A former regional newspaper editor has launched a one-man bid to get Torbay Council effectively sacked and replaced with an elected mayor.
David Scott, who used to edit the Birmingham Daily News, the Romford Observer and the Banbury Guardian, was president of Torbay Liberal Democrats – but he resigned in February in disgust at the way the party was running the council.
Using local government expertise gained from his job as a regional newspaper consultant and trainer, Scott has launched a campaign to force a referendum on replacing the existing council cabinet with an elected mayor.
He needs to collect 5,012 signatures to force the vote and has so far obtained more than 3,000.
He said: “The Lib Dems got control in May 2003 and put their allowances up by 65 per cent, despite fierce opposition in the town and within the local party. It culminated in the Herald & Express calling for the entire council to resign.

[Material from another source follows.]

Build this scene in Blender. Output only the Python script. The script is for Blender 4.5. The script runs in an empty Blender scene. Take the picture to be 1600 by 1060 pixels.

“They were capped by the government because of the size of the council tax rise, and in a tourist resort they closed half the public loos.”
Scott has spent £500 of his own money on the campaign so far and has put together a website on the subject: www.torbaymayorcampaign.com. He says he is not currently interested in running for the position himself as he too busy working as a training consultant for more than 200 local newspapers across the UK. Scott was mayor of Maldon, Essex, in 1979.
Torbay would become the 12th area in the UK to get a directly elected mayor under the provisions of the Local Government Act 2000.
Scott said: “In the process we’ve got at the moment, the leader of the council is elected by a small political clique. An elected mayor would put his CV before the public and let them choose.
“We would still have councillors to keep the mayor in check and twothirds of them can veto anything in the mayor’s programme.”
Scott, who is a history buff, quotes Cromwell’s statement as he dissolved the Long Parliament in his campaign: “You have sat too long for any good you have been doing lately… Depart, I say and let us have done with you.”